From the entries below, list each line with "inputs".

----

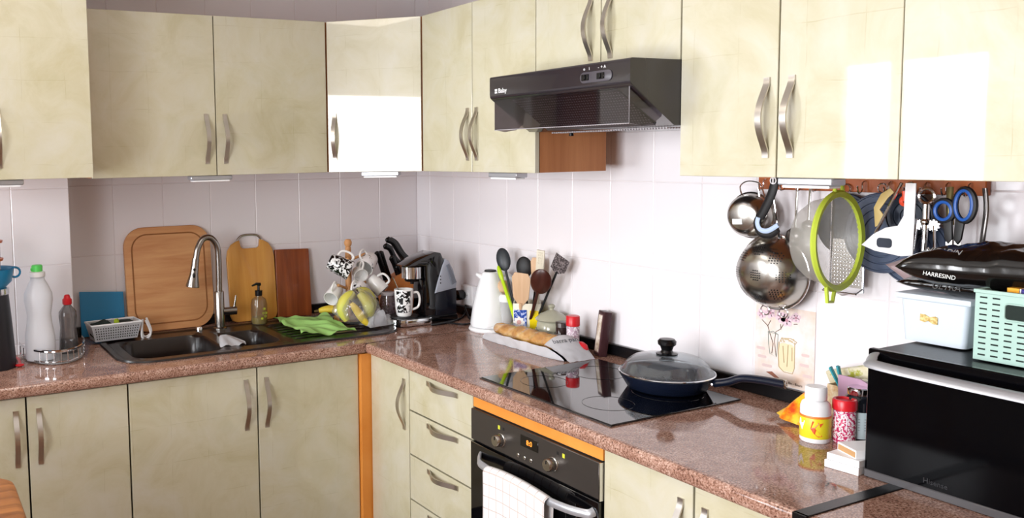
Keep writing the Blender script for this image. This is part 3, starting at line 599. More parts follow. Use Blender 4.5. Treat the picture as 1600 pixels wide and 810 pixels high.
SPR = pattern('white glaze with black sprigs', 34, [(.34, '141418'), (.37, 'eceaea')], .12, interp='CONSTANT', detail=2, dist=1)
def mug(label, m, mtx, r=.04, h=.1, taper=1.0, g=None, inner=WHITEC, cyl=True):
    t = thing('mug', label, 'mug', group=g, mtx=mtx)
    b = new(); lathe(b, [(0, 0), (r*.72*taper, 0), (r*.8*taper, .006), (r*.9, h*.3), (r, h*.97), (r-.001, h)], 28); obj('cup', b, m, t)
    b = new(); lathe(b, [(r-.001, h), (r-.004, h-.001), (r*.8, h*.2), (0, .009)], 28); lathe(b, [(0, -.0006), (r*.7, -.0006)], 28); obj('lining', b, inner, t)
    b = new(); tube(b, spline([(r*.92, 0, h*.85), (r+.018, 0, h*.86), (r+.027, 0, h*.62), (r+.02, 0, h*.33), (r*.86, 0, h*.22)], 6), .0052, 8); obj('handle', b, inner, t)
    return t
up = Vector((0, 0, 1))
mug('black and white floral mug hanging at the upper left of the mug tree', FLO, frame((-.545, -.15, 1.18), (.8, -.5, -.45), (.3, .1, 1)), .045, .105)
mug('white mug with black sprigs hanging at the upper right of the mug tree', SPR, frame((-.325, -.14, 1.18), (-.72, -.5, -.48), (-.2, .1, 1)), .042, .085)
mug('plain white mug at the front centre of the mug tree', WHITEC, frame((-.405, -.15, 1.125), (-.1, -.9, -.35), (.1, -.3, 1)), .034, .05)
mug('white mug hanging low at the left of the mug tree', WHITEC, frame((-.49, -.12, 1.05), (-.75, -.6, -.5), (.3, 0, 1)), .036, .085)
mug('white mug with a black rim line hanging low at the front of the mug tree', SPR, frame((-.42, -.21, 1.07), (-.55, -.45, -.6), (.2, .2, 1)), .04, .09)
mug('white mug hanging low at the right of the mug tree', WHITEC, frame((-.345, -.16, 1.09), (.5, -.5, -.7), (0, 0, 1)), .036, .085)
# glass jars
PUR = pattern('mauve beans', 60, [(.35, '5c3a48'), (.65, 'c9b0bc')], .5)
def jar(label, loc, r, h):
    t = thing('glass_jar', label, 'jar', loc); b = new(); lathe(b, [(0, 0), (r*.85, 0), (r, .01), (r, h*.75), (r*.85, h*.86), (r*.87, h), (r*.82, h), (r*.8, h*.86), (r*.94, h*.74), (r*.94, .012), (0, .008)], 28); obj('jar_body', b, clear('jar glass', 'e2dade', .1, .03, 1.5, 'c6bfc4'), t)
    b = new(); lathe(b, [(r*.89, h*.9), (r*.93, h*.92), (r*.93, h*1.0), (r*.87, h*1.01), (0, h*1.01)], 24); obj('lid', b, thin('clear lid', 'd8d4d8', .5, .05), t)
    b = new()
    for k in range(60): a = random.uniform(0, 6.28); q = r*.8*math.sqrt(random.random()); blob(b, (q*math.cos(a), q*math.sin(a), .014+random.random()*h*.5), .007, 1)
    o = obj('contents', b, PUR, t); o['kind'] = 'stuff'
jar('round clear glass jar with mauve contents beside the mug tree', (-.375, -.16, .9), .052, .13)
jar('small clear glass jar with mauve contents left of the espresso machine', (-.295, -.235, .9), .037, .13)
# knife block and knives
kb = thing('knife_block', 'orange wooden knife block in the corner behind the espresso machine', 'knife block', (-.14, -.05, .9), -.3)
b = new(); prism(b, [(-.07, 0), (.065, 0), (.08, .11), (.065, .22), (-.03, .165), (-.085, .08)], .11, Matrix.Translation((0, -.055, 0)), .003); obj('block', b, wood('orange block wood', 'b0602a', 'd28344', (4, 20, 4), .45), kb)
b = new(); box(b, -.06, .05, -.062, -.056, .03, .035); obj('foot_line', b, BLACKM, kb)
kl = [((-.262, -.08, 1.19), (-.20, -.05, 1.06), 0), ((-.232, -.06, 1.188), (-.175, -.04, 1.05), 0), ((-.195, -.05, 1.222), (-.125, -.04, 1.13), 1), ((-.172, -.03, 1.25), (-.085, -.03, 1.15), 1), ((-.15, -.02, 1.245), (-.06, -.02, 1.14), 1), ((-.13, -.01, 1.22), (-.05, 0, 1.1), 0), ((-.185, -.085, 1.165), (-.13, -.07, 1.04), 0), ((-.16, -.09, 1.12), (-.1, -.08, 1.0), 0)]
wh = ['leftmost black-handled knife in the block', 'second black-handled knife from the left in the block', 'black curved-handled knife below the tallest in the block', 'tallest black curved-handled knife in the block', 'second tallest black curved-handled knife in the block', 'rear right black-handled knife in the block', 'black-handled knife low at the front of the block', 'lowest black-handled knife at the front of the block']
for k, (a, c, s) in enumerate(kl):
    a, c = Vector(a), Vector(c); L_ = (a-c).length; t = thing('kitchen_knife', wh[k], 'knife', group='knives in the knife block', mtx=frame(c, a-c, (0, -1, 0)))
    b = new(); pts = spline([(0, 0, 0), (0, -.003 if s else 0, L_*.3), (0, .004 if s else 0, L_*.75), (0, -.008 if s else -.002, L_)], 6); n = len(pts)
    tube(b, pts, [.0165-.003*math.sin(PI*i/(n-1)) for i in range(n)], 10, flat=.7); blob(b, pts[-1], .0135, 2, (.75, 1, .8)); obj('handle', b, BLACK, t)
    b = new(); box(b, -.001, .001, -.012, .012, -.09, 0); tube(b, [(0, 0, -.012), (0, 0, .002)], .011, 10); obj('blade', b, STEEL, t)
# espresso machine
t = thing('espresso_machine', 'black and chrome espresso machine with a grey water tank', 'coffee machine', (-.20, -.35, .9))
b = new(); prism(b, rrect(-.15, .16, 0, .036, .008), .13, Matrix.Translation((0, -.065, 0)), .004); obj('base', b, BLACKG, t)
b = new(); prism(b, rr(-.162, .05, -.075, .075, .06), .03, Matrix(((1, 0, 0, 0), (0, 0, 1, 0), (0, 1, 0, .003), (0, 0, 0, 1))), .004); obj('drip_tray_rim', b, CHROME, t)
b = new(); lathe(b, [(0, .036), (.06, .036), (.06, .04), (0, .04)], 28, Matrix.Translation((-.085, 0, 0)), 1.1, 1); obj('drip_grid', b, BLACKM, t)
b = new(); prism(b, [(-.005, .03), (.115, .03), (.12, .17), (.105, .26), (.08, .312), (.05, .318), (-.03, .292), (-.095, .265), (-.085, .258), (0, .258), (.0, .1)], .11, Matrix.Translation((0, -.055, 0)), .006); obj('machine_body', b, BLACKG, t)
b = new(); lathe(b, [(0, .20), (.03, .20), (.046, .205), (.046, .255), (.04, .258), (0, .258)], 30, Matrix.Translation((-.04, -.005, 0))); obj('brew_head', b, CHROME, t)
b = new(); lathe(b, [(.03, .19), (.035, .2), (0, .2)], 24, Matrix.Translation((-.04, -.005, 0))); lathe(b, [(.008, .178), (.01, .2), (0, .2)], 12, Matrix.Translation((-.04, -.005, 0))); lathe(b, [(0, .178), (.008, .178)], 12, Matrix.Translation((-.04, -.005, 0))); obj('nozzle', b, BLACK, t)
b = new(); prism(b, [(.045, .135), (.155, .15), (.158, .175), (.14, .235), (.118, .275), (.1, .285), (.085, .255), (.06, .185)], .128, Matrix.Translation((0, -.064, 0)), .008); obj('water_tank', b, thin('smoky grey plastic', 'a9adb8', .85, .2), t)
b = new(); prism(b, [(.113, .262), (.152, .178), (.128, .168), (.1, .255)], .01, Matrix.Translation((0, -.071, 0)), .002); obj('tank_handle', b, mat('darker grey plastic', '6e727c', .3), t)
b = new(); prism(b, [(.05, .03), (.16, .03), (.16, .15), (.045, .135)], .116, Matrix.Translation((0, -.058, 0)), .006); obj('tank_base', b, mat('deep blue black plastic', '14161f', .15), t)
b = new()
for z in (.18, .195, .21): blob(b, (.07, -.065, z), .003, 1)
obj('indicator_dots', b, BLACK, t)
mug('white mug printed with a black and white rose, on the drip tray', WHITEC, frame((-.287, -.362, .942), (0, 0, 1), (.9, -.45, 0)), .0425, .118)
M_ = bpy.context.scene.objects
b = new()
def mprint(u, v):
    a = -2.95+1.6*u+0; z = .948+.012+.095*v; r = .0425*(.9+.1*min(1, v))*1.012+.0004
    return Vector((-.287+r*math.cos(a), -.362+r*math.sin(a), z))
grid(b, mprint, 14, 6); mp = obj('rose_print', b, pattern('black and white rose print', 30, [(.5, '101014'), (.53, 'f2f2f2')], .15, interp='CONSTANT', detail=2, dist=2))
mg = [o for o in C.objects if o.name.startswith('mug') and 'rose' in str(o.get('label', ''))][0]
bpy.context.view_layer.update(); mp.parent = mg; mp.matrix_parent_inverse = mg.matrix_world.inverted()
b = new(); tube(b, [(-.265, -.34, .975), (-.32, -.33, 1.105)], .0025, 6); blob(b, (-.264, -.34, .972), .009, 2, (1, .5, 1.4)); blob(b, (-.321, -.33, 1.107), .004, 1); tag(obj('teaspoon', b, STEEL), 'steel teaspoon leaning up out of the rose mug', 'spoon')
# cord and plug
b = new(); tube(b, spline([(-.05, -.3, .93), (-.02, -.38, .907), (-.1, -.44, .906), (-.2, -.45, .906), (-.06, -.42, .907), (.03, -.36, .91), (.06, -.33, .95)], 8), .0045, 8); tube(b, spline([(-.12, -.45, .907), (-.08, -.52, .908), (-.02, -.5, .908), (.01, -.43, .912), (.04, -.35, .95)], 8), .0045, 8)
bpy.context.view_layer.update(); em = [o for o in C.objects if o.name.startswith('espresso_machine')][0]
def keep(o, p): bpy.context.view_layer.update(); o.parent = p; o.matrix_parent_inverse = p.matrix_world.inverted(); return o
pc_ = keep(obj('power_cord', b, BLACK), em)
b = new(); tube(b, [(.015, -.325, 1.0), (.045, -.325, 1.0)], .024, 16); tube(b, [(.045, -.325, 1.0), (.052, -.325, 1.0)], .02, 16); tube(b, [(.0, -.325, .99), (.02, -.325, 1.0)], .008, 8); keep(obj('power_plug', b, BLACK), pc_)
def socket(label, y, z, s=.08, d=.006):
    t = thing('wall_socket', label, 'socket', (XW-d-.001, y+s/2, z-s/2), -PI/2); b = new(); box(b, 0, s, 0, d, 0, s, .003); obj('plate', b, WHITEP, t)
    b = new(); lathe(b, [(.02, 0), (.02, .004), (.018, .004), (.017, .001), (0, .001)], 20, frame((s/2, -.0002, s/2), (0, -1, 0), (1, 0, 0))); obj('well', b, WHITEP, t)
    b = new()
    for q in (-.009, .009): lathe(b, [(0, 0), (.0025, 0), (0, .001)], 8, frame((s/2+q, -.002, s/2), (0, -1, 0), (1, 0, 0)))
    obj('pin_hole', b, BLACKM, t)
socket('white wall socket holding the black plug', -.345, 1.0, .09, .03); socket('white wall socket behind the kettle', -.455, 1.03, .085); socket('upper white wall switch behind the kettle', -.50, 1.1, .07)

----

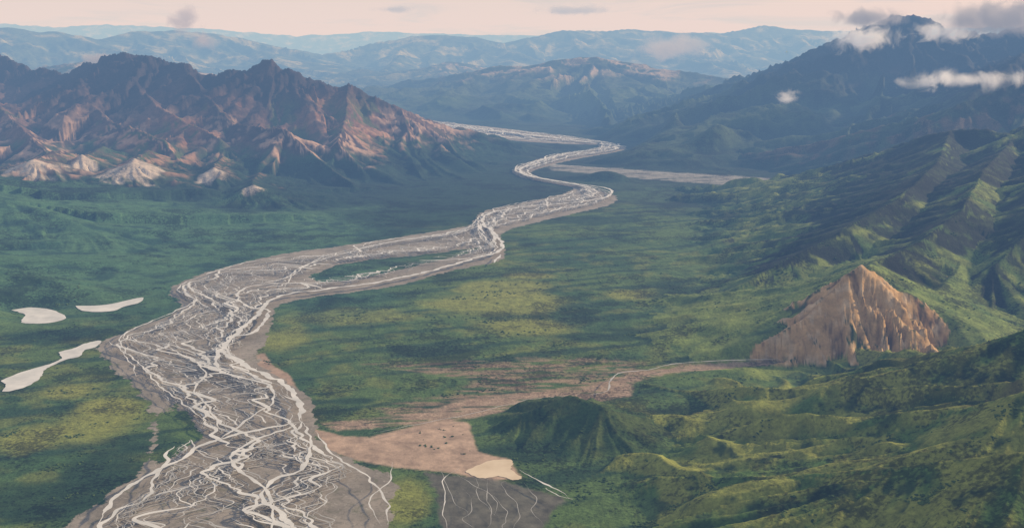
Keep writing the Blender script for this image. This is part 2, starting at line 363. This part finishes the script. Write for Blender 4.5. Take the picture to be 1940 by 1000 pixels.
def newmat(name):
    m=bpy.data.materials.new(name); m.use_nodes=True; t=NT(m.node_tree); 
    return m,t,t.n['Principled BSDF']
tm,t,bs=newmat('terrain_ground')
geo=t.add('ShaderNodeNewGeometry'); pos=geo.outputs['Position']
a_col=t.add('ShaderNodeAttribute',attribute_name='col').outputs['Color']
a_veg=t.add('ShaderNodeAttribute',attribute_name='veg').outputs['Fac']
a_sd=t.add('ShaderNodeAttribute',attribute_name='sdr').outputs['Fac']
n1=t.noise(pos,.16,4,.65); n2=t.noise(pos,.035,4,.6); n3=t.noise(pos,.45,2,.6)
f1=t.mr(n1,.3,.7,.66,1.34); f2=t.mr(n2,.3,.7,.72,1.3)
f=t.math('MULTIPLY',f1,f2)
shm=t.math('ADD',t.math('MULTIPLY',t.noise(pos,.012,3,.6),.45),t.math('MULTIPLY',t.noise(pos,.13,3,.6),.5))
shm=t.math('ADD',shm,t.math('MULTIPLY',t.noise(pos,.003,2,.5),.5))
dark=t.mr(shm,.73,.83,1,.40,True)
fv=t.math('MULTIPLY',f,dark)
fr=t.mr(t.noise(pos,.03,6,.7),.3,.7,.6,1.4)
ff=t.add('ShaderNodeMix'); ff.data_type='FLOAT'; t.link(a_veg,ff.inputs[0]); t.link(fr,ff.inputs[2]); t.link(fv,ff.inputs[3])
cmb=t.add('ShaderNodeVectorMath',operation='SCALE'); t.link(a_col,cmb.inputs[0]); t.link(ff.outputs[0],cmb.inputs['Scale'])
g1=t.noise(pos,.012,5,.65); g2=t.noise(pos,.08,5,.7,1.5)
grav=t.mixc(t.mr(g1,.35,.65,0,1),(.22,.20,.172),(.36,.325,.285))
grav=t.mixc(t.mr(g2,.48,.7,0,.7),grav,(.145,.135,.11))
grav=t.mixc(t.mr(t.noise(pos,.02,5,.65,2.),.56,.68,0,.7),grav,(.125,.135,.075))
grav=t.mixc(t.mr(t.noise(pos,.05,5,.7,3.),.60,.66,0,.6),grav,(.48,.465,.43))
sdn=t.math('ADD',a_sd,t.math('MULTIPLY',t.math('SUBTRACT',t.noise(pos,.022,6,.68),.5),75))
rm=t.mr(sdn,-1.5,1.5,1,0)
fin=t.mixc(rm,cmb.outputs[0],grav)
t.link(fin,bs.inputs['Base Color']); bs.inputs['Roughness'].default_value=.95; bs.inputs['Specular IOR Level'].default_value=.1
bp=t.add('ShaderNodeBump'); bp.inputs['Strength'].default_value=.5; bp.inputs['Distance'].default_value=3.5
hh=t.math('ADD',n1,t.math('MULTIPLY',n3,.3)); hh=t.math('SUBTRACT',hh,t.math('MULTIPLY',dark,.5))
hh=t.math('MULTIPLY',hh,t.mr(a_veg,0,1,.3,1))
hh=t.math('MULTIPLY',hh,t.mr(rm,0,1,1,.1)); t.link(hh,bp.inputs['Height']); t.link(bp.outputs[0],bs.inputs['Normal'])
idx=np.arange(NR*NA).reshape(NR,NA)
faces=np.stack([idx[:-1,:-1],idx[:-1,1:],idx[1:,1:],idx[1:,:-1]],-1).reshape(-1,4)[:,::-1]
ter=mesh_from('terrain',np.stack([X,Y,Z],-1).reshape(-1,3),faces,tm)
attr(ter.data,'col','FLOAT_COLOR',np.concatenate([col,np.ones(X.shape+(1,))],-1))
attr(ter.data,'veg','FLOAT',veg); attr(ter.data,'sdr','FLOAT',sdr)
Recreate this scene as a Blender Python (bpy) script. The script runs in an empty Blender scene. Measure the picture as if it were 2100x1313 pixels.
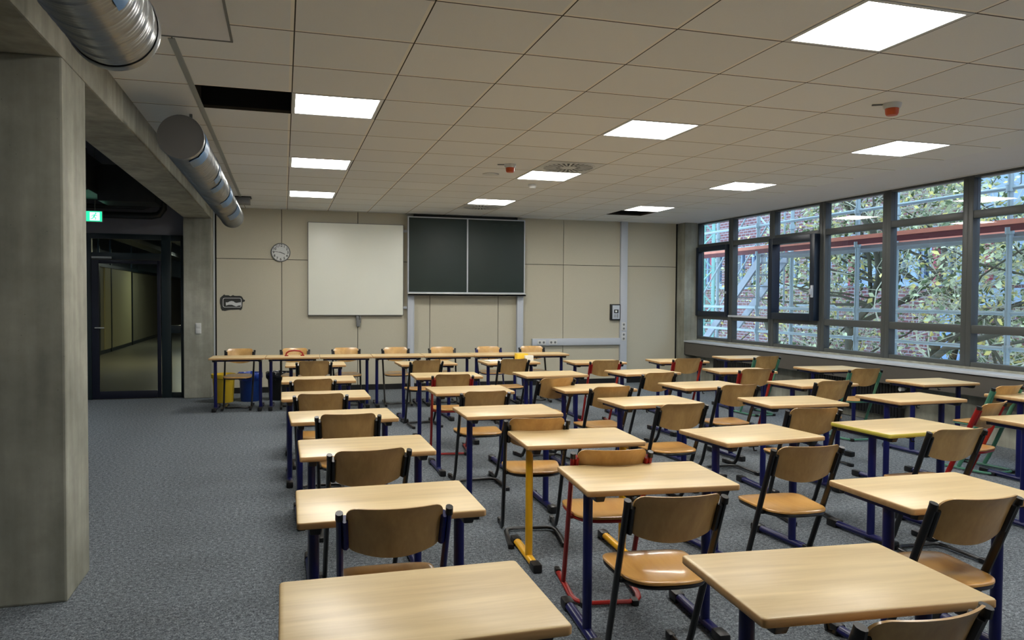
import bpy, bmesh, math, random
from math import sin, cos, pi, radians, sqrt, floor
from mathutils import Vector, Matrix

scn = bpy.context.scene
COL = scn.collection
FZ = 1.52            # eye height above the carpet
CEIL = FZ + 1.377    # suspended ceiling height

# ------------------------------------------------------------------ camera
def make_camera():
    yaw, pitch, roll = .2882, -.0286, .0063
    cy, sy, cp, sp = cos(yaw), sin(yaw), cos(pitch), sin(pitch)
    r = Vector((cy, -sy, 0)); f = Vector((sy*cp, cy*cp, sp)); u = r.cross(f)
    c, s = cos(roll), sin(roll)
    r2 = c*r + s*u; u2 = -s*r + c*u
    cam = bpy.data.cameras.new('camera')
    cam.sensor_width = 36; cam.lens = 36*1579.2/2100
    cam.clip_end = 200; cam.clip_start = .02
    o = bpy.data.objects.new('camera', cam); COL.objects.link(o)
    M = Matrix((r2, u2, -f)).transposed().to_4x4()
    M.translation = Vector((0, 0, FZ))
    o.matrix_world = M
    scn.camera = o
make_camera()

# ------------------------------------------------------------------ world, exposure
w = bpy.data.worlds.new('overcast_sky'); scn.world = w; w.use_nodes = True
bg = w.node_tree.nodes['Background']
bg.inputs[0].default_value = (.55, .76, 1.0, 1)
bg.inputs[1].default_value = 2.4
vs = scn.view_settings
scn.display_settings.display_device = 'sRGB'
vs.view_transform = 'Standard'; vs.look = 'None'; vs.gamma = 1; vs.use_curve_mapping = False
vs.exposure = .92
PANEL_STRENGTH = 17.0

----

Answer for the task:
ff=t.add('ShaderNodeMix'); ff.data_type='FLOAT'; t.link(a_veg,ff.inputs[0]); t.link(fr,ff.inputs[2]); t.link(fv,ff.inputs[3])
cmb=t.add('ShaderNodeVectorMath',operation='SCALE'); t.link(a_col,cmb.inputs[0]); t.link(ff.outputs[0],cmb.inputs['Scale'])
t.link(fin,bs.inputs['Base Color']); bs.inputs['Roughness'].default_value=.95; bs.inputs['Specular IOR Level'].default_value=.1
bp=t.add('ShaderNodeBump'); bp.inputs['Strength'].default_value=.5; bp.inputs['Distance'].default_value=3.5
hh=t.math('MULTIPLY',hh,t.mr(rm,0,1,1,.1)); t.link(hh,bp.inputs['Height']); t.link(bp.outputs[0],bs.inputs['Normal'])
bg.inputs[0].default_value = (.55, .76, 1.0, 1)
bg.inputs[1].default_value = 2.4